Arts, Dining & Entertainment

Author and activist Bill McKibben speaks at GMC

Monday, Oct. 27 at 7 p.m. — POULTNEY — Bill McKibben, author, educator, environmentalist, and founder of 350.org, will be on the Green Mountain College campus on Monday, Oct. 27 at 7 p.m. to deliver a public talk “Life on the Border: Vermont, New York and the Future” in Ackley Auditorium. The address is free and open to the public.

McKibben is the author of the book “Wandering Home,” summer reading for first-year students in the college’s Images of Nature classes. The book examines McKibben’s current (Vermont) and former (New York’s Adirondack region) homes and reflects on the hopeful signs he finds in both places.
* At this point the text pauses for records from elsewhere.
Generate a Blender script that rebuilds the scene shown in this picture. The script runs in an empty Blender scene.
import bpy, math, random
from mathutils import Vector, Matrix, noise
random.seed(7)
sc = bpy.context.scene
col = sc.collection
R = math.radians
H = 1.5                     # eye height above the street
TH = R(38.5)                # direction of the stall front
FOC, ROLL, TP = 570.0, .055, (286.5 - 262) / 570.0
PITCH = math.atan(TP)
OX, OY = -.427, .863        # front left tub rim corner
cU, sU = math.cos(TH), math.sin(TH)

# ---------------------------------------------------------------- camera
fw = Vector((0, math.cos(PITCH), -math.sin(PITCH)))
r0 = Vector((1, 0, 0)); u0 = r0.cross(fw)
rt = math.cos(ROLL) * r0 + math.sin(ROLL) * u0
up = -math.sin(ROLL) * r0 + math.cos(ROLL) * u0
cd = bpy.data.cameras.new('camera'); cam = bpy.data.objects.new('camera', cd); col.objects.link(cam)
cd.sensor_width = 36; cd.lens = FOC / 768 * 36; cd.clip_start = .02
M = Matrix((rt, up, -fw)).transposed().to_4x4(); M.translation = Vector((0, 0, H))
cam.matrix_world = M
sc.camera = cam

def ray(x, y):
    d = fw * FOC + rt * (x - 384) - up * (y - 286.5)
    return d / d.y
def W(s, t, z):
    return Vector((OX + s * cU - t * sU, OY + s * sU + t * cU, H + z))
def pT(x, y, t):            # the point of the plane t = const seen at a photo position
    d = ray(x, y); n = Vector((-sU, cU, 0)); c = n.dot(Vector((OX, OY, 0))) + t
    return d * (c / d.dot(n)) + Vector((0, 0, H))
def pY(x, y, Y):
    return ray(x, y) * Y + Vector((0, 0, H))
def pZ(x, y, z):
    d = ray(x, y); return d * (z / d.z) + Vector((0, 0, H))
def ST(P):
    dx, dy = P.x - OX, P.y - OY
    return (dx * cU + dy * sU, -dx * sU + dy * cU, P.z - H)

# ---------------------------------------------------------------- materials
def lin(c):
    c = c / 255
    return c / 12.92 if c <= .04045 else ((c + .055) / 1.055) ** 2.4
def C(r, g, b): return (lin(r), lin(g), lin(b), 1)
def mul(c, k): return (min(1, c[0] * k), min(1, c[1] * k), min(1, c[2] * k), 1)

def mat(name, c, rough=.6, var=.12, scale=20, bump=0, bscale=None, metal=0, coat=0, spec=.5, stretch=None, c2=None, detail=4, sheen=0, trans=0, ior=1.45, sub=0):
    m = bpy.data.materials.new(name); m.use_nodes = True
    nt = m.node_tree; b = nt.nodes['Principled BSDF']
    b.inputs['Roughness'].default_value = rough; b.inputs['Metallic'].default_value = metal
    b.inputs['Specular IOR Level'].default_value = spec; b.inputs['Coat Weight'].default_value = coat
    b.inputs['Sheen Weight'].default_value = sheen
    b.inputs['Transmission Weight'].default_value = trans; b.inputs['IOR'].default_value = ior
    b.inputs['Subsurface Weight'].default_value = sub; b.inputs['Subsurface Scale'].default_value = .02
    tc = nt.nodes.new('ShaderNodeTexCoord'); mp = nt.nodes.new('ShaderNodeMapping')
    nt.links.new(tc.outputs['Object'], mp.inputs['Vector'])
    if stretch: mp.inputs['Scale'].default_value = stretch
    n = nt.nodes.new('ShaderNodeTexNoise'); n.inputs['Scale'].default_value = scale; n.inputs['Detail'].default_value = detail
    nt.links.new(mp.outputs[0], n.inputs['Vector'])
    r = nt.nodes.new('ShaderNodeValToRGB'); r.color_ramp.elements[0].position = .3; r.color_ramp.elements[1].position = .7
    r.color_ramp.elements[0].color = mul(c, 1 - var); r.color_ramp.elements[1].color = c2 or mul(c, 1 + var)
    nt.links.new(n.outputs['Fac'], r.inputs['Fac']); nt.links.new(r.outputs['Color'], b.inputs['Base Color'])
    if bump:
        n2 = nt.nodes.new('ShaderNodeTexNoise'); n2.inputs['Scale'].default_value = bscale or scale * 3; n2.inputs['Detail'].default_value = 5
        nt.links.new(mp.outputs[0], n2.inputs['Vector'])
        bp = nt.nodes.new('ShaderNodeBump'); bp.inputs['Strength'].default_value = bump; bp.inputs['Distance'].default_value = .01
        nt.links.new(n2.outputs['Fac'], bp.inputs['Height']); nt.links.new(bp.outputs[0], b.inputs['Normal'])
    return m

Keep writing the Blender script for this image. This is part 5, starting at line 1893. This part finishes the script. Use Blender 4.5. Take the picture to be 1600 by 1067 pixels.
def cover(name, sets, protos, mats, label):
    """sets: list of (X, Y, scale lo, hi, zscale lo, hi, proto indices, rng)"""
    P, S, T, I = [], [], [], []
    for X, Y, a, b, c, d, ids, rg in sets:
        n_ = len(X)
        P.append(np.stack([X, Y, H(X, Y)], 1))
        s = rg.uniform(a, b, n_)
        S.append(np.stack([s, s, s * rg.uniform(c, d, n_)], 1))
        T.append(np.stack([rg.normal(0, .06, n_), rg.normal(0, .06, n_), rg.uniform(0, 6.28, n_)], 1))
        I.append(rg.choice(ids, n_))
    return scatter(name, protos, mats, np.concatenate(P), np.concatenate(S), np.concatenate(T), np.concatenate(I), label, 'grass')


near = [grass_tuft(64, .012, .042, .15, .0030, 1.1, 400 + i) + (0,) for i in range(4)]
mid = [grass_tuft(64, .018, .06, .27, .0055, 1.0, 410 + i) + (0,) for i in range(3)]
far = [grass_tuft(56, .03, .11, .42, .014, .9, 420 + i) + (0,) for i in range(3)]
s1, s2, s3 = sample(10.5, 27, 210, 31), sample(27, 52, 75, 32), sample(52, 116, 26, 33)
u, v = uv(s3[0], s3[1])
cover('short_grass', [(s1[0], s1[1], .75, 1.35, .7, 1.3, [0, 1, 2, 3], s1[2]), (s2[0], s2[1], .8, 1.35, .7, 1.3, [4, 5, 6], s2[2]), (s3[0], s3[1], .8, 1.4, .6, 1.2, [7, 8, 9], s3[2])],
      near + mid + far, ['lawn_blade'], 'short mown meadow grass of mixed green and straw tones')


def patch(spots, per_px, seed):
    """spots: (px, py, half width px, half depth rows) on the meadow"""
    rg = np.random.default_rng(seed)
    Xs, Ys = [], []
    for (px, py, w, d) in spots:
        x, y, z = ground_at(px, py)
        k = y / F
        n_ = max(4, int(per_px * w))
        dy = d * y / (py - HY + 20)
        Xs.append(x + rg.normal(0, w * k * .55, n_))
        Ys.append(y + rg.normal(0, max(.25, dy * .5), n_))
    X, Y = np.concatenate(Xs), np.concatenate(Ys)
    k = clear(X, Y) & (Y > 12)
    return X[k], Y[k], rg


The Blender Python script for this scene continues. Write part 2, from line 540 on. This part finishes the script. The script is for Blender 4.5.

In Vermont he visits with friends trying to sustain traditional ways of living on the land and inventing new ones. After crossing Lake Champlain in a rowboat, he backpacks south for ten days through the Adirondack woods, contemplating the questions that he began to raise in his book “The End of Nature:” What constitutes the natural? How much human intervention can a place stand before it loses its essence? What does it mean for a place to be truly wild? 

The Schumann Distinguished Scholar in Environmental Studies at Middlebury College and a fellow of the American Academy of Arts and Sciences, McKibben was the 2013 winner of the Gandhi Prize and the Thomas Merton Prize, and holds honorary degrees from 18 colleges and universities. Foreign Policy named him to its inaugural list of the world’s 100 most important global thinkers, and the Boston Globe calls him “probably America’s most important environmentalist.”